Maybe Shimura's paper can help sort this out. https://doi.org/10.1002/cpa.3160290618
In (2.1), which Shimura writes for $\Gamma_1(N)$ but that doesn't matter when the character is trivial, his definition is $$\langle f,f\rangle={3/\pi\over [SL_2(Z):\Gamma_0(N)]}\int_\Phi |f|^2 dx dy.$$
Then in (2.5) you have $$\langle f,f\rangle={\Gamma(2)\over (4\pi)^2}\cdot\mathop{\rm res}\limits_{s=2} D(s,f,f)$$ where by the last display of Section 1 he defines $$D(s,f,f)=\sum_{n=1}^\infty {a_n^2\over n^s}.$$ Now a comparison of Euler products gives that the local factors of $D(s,f,f)\zeta(2s-2)$ and $L(s,Sym^2 f)\zeta(s-1)$ match, at least away from $p$ that divide $N$ (this discrepancy is the issue that David Loeffler raises). This Euler product comparison is mentioned in another paper of Shimura, see (0.4) of https://doi.org/10.1112/plms/s3-31.1.79
Anyway, this gives the answer up to the bad factors, namely $$\int_\Phi |f|^2 dx dy={[SL_2(Z):\Gamma_0(N)]\over 3/\pi}\langle f,f\rangle$$ $$=[SL_2(Z):\Gamma_0(N)]{\pi\over 3}{1\over (4\pi)^2}\mathop{\rm res}\limits_{s=2} D(s,f,f)$$ $$=[SL_2(Z):\Gamma_0(N)]{\pi\over 48\pi^2}{1\over\zeta(2)}L(2,Sym^2 f)\prod_{p|N} C_p$$ $$=N\prod_{p|N}(1+1/p)\cdot{1\over 8\pi^3}L(2,Sym^2 f)\prod_{p|N}C_p$$
Note that this matches your asserted formula when $N=1$ and $k=2$.

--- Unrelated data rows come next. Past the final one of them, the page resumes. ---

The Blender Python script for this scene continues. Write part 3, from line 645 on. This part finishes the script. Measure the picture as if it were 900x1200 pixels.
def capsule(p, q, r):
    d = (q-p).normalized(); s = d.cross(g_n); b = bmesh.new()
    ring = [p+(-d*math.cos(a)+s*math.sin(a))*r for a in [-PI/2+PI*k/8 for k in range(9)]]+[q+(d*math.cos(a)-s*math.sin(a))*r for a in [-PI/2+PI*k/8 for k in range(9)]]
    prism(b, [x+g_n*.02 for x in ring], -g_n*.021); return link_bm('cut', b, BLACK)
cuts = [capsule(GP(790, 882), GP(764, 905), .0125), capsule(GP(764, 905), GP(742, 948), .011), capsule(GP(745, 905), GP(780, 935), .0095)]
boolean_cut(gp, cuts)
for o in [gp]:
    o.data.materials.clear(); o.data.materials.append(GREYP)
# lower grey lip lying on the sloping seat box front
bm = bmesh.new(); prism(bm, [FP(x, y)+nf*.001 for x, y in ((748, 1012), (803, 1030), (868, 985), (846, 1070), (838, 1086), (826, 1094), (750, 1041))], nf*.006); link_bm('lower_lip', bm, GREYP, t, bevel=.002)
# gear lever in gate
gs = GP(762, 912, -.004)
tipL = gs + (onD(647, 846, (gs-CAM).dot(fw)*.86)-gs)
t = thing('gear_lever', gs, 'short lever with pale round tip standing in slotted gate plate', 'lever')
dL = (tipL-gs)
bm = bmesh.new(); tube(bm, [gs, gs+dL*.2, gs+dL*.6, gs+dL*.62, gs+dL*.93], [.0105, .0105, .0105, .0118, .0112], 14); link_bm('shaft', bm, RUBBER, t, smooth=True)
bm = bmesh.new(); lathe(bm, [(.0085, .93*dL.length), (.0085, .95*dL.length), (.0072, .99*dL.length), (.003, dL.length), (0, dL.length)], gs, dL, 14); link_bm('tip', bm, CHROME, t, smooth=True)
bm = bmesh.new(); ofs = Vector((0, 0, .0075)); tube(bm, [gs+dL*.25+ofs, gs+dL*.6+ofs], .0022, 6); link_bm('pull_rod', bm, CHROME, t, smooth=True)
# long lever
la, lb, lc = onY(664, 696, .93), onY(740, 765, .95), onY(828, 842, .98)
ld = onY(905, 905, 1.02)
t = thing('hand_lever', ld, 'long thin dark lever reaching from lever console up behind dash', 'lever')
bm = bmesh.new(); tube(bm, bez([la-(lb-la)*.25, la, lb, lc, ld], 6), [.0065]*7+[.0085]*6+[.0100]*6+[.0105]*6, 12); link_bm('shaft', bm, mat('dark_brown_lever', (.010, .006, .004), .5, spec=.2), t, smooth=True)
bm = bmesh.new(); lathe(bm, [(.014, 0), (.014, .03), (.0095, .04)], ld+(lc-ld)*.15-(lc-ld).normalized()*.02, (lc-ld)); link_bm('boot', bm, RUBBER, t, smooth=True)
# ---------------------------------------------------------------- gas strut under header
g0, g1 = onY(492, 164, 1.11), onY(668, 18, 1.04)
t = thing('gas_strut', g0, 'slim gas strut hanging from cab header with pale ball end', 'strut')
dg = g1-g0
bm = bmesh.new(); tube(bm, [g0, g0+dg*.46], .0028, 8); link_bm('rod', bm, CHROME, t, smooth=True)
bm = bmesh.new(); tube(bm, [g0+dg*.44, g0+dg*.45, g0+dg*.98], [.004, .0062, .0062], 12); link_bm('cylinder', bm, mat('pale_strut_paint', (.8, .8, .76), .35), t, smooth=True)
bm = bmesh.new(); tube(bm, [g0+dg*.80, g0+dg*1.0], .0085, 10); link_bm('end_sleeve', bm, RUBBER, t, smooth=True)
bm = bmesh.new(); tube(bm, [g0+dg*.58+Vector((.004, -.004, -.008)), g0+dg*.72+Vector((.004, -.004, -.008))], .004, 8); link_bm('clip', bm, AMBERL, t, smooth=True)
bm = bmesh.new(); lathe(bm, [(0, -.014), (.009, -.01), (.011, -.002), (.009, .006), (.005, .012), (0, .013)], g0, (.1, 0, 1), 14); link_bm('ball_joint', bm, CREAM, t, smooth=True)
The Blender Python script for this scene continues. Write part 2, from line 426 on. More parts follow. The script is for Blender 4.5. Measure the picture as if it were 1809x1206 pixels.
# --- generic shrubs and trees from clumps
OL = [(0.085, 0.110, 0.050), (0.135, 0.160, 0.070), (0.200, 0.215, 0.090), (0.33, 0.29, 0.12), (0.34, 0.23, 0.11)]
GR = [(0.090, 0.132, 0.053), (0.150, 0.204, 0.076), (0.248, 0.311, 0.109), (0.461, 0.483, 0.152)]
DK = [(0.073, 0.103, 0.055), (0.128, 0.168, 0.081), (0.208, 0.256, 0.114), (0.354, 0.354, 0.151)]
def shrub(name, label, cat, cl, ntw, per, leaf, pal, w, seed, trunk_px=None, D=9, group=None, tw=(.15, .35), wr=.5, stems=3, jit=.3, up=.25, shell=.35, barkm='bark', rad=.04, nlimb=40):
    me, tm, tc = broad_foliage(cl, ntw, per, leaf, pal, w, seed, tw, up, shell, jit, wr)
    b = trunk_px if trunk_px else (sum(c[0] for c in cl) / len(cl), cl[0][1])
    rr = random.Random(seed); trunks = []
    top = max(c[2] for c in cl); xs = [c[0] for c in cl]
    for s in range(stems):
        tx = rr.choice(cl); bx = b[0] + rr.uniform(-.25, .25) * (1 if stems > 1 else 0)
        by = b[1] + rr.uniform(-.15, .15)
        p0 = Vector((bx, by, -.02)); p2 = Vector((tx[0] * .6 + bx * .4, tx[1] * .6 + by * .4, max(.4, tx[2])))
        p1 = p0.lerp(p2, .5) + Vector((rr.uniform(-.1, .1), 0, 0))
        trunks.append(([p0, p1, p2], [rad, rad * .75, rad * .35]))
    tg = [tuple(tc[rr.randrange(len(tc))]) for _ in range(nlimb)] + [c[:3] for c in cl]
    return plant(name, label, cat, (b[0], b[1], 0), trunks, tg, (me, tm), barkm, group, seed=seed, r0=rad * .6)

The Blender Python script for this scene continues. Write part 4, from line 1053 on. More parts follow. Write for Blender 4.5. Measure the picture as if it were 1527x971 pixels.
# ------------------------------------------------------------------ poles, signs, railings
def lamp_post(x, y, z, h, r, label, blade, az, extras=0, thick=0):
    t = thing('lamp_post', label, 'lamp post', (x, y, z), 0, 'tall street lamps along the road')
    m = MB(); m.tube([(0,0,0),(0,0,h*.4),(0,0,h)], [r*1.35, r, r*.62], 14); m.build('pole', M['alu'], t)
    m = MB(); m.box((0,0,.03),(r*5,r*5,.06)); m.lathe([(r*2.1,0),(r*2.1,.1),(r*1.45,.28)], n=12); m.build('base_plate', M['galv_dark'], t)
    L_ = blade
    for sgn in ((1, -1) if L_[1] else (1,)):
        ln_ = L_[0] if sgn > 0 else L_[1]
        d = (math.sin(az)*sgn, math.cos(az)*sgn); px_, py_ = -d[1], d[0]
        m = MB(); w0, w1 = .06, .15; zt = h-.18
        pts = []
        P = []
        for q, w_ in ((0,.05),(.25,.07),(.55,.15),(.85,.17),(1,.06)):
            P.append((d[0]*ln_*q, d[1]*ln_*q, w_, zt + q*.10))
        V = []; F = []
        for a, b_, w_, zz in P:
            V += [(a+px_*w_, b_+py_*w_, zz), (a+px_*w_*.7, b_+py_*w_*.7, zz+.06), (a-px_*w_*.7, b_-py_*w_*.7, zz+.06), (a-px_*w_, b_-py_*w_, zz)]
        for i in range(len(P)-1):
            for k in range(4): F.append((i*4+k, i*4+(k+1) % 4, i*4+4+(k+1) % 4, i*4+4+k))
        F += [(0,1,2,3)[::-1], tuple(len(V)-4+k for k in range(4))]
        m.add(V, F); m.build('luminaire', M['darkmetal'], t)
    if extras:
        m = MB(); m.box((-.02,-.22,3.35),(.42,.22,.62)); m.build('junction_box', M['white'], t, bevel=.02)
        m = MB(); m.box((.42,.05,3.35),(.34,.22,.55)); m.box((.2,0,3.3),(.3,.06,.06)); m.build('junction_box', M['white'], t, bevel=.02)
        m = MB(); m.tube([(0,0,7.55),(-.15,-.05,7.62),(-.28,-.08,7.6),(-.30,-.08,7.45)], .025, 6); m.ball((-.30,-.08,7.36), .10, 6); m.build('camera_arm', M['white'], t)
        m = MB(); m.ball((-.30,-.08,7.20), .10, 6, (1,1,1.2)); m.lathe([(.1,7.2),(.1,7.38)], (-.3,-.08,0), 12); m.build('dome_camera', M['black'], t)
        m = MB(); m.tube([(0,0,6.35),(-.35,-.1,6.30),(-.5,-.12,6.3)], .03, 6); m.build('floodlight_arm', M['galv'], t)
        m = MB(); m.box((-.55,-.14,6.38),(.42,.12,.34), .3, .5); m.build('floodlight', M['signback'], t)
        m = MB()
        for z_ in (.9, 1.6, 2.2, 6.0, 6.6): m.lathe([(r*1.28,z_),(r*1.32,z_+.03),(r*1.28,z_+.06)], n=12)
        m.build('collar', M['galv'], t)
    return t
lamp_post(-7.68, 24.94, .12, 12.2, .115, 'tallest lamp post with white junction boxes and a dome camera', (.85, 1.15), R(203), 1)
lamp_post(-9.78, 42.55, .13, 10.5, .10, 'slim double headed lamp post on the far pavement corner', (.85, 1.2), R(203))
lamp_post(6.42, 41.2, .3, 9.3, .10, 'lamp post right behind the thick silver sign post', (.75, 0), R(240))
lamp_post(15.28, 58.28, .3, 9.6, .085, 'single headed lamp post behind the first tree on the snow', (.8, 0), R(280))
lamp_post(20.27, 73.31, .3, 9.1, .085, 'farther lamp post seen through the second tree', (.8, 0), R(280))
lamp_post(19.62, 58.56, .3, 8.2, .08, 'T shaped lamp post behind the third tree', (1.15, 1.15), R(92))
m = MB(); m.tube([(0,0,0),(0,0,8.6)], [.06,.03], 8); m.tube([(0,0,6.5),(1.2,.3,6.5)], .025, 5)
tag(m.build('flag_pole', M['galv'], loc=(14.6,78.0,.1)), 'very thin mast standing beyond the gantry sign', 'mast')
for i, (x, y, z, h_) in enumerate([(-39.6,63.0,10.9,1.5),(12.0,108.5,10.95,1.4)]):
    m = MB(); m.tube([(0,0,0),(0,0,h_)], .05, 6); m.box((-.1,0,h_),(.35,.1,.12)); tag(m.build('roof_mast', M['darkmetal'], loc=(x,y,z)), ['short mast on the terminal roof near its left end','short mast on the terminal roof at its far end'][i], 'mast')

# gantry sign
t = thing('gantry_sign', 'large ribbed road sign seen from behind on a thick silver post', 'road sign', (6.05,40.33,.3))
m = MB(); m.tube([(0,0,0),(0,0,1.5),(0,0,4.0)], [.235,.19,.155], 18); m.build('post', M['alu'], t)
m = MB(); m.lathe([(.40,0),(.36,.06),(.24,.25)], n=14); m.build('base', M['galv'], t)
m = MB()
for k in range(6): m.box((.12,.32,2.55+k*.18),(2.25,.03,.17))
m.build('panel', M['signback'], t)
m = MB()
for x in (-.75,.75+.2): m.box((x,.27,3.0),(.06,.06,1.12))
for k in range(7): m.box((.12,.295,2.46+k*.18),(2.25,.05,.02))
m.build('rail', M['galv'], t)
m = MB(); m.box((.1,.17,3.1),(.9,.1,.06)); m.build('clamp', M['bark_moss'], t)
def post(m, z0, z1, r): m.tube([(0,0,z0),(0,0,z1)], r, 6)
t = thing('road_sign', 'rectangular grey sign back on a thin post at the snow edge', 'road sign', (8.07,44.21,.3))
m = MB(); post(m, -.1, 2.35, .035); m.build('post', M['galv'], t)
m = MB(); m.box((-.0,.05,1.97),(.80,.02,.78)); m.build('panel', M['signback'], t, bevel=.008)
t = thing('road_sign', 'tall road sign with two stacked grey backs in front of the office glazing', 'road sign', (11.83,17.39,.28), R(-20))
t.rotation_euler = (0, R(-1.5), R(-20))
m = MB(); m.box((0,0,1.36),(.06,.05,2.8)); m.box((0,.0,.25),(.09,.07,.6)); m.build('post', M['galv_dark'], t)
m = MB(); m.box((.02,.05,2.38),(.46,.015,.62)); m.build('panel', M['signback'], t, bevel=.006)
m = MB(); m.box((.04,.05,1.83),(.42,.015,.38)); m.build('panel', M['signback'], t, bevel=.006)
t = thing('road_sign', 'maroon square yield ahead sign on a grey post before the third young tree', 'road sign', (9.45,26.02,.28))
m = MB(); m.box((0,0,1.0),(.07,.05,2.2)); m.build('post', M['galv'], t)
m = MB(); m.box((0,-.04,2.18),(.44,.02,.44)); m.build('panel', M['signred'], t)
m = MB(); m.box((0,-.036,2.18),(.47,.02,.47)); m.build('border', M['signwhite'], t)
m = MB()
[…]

In the more general case, considering a bad prime $p|N$, the Euler factor from $\zeta(s-1)/\zeta(2s-2)$ evaluated at $s=2$ exactly cancels out factor of $(1+1/p)$ in the index formula. Meanwhile, the Euler factor of $L(s,Sym^2f)$ when $p$ exactly divides $N$ is $(1-1/p^s)^{-1}$, as is the Euler factor of $D(s,f,f)$ in this case (since $a_p^2=1$).
Finally, when $p^2|N$, the Euler factor of $D(s,f,f)$ is trivial since $a_p^2=0$, while that of $L(s,Sym^2f)$ can be known either by theory or trial-and-error computation. For the theoretical side, one can presuably work with the $p$-minimal twist of $f$ where this minimality allows twists with nontrivial Nebentypus - see 2.1 of Coates and Schmidt, particularly (2.12). https://doi.org/10.1515/crll.1987.375-376.104
I think one aspect is that if $v_p(N)$ is odd then the Euler factor of $L(s,Sym^2f)$ is trivial; while if $v_p(N)$ is even and $f$ is itself $p$-minimal then the factor is $(1+p/p^s)^{-1}$; and otherwise the Euler factor comes from that of the $p$-minimal twist (though perhaps not completely transparently, again with this $(1+p/p^s)^{-1}$ possibly appearing).